Harvard University’s library has been in the news. It turns out that Harvard has discovered that two of its leather-bound books are actually bound not in animal skin, but in human skin.
Surprise! That’s your great, great, great, great, great uncle Joey you’re holding!
Okay, that was morbid. I apologize.
In all seriousness, though, I don’t know why the librarians at Harvard felt inclined to look into these particular covers. Some sources say that the librarians thought the covers were “strange-looking,” but they’re not – these covers look pretty unspectacular. Indeed, a third “human” skin binding at Harvard was recently proven to actually be made of sheepskin. You know why people got confused? BECAUSE HUMAN AND SHEEPSKIN BINDINGS LOOK THE SAME. I mean, of course the pore sizes are going to differ, but I doubt any regular librarian’s “ability” to tell right-off-the-bat that a binding is made of human skin.
Well, despite what motivated the research, I’m excited that this stuff is actually considered newsworthy.
When this news broke a few weeks ago (although it was initially featured in a 2006 edition of The Crimson), my inbox was flooded with emails (I got at least five or six!) from friends telling me that I just had to hear about what happened at Harvard. But you know what my reaction was?
Meh.
According to The Crimson: “Delicate, stiff, and with wrinkled edges, the skin’s coloring is a subdued yellow, with sporadic brown and black splotches like an old banana. The skin is not covered in hair or marked by tattoos… Nothing about it shouts ‘human flesh’ to the untrained eye.” Boring!

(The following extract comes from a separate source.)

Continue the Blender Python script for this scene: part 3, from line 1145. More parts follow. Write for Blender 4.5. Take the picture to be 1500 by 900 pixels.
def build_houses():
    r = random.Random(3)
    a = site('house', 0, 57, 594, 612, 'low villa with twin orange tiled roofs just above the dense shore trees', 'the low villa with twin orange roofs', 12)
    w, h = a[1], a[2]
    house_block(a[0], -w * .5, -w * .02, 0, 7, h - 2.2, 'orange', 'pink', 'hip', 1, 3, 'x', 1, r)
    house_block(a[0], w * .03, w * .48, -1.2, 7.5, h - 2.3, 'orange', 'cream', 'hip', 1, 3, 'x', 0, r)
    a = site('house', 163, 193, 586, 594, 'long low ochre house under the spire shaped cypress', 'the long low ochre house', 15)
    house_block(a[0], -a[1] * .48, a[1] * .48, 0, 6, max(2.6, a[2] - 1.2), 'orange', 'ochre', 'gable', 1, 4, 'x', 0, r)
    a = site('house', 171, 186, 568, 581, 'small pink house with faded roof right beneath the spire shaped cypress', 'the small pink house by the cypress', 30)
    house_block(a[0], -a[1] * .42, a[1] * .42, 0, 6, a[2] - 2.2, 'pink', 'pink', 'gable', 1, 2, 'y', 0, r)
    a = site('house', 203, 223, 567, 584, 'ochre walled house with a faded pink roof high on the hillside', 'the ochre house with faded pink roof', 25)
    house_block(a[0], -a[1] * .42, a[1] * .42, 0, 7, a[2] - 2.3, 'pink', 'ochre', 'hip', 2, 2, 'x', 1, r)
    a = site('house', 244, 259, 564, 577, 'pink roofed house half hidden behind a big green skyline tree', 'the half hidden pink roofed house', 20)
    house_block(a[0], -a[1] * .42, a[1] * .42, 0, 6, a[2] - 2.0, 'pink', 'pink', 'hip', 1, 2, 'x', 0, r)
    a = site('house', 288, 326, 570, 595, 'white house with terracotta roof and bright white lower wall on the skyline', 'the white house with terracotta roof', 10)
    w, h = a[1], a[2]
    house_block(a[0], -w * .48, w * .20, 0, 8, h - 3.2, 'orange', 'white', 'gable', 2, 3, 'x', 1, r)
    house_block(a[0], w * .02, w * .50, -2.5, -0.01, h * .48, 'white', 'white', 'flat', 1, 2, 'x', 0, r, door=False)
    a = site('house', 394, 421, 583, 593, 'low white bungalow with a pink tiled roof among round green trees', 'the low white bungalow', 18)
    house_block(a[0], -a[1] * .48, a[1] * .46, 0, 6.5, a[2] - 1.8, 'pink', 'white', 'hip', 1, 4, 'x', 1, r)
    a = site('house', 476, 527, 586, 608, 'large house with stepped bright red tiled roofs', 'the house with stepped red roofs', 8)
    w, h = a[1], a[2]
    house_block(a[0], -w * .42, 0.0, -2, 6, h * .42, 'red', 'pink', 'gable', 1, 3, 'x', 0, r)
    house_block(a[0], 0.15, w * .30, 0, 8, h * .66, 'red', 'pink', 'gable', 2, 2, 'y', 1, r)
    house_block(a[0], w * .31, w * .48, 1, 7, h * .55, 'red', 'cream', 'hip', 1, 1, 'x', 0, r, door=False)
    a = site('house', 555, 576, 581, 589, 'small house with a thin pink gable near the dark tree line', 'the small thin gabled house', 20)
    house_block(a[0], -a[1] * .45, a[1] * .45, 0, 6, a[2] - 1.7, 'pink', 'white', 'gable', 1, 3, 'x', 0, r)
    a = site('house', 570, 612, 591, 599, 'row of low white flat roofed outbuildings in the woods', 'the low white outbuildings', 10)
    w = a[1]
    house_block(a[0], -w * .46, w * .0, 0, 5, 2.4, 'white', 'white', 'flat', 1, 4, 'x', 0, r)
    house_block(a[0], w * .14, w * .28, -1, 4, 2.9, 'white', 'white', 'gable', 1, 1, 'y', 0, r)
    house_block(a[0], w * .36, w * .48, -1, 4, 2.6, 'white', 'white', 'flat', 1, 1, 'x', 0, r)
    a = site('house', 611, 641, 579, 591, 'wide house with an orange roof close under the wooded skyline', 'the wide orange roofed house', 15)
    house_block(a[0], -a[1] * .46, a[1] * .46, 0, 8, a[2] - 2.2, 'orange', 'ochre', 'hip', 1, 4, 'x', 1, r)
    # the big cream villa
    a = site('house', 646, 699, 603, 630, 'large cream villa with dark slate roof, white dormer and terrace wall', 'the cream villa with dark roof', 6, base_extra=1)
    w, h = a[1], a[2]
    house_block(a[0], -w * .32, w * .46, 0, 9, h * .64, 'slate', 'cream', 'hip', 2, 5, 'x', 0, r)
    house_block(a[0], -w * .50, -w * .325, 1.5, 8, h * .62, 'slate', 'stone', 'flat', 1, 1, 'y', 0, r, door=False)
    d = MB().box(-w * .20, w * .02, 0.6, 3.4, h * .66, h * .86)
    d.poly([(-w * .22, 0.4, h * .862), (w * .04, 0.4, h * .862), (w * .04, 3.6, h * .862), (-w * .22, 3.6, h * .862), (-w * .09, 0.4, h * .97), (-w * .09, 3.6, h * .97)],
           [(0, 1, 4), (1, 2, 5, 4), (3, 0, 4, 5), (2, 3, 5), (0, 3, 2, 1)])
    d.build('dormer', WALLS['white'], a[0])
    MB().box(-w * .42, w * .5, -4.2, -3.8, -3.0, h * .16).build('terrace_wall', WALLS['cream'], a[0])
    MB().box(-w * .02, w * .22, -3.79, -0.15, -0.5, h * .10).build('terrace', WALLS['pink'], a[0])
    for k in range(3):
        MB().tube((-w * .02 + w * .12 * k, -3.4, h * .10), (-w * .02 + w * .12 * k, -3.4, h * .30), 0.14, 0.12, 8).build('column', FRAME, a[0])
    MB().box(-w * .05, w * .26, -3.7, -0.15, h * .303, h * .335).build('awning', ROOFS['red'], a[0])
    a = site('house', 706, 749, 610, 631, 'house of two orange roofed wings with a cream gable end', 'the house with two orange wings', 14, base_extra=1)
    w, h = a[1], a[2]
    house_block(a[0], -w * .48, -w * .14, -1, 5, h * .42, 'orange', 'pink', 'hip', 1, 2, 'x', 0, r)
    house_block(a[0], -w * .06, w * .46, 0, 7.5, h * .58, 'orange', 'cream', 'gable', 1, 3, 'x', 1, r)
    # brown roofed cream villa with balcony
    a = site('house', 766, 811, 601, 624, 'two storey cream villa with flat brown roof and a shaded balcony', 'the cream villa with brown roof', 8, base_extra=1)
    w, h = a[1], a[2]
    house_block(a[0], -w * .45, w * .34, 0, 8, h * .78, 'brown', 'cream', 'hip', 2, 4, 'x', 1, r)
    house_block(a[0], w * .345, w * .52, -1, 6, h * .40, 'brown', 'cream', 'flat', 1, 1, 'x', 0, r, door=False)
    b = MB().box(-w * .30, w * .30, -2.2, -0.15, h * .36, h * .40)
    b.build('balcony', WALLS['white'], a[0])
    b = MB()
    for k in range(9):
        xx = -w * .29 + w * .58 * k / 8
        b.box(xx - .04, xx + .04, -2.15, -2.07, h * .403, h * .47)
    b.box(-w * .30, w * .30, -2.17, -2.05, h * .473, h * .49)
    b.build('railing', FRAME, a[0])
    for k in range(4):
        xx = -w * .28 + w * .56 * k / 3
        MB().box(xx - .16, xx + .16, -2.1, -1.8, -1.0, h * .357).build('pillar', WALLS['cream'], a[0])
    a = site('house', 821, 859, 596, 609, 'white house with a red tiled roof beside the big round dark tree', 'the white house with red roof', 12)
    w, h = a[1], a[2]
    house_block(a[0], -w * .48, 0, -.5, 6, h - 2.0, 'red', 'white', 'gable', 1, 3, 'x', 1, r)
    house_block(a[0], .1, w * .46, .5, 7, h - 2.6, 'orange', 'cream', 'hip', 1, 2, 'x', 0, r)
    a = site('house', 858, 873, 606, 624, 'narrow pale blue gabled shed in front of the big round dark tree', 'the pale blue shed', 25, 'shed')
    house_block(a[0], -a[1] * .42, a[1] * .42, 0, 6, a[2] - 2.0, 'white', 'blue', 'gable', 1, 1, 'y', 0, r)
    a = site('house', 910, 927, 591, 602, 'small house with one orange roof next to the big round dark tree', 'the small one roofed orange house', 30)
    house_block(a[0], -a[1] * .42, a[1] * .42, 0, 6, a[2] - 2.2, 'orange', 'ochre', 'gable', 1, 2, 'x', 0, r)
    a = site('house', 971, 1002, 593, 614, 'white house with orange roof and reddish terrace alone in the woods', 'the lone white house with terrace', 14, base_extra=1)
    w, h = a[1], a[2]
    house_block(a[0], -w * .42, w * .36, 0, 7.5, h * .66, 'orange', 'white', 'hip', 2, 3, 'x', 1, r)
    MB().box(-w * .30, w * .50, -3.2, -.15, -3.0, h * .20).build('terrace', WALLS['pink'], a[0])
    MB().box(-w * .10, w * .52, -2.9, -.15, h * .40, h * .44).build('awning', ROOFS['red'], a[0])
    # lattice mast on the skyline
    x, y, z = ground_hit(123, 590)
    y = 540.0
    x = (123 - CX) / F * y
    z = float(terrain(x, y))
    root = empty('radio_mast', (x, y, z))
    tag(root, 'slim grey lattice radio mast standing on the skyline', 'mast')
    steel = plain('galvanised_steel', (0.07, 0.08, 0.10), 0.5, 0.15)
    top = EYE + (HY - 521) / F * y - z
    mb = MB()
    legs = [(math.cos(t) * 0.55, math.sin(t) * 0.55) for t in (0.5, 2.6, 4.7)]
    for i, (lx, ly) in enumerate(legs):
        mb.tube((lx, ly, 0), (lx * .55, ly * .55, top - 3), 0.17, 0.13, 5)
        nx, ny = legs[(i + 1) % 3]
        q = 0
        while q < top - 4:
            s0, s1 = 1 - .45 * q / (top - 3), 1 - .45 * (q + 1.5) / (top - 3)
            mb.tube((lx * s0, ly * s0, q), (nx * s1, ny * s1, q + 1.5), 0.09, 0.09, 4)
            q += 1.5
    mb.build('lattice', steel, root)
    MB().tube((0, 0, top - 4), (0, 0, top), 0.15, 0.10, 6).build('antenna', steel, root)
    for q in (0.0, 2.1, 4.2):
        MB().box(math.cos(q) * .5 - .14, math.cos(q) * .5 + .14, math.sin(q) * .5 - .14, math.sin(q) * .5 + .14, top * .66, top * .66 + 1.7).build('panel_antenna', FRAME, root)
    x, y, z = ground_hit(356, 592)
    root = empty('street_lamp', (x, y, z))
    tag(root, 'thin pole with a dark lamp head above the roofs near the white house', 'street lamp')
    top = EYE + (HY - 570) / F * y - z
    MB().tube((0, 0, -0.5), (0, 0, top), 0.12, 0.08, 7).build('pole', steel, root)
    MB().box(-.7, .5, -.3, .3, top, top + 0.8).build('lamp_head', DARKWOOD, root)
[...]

Plus, binding using human skin isn’t anything new. Apparently the earliest known example of human skin binding is a 13th century French Bible. The practice is thought to have gained momentum by the late 16th century, becoming a common-ish practice by the 17th century, and even becoming somewhat popular among French elite by the 19th century. Human skin binding even has a name: anthropodermic bibliopegy. Drop that one at your next cocktail party.
There are quite a few stories about human skin bindings, and about the people who donated their skin. Check out this link here if you’re interested.
What’s my favourite human skin binding story? One dirty book publisher, Isidore Lisieux, claimed to have seen a binding for the Marquis de Sade‘s Justine et Juliette bound in female breasts. Getting even more extreme, someone later claimed to have seen a binding of the Marquis’ L’eloge des seins with two intact nipples on the front cover. I don’t know if these stories are true, but they’re fun, and oh-so-very fitting for such sadistic and boobtastic books.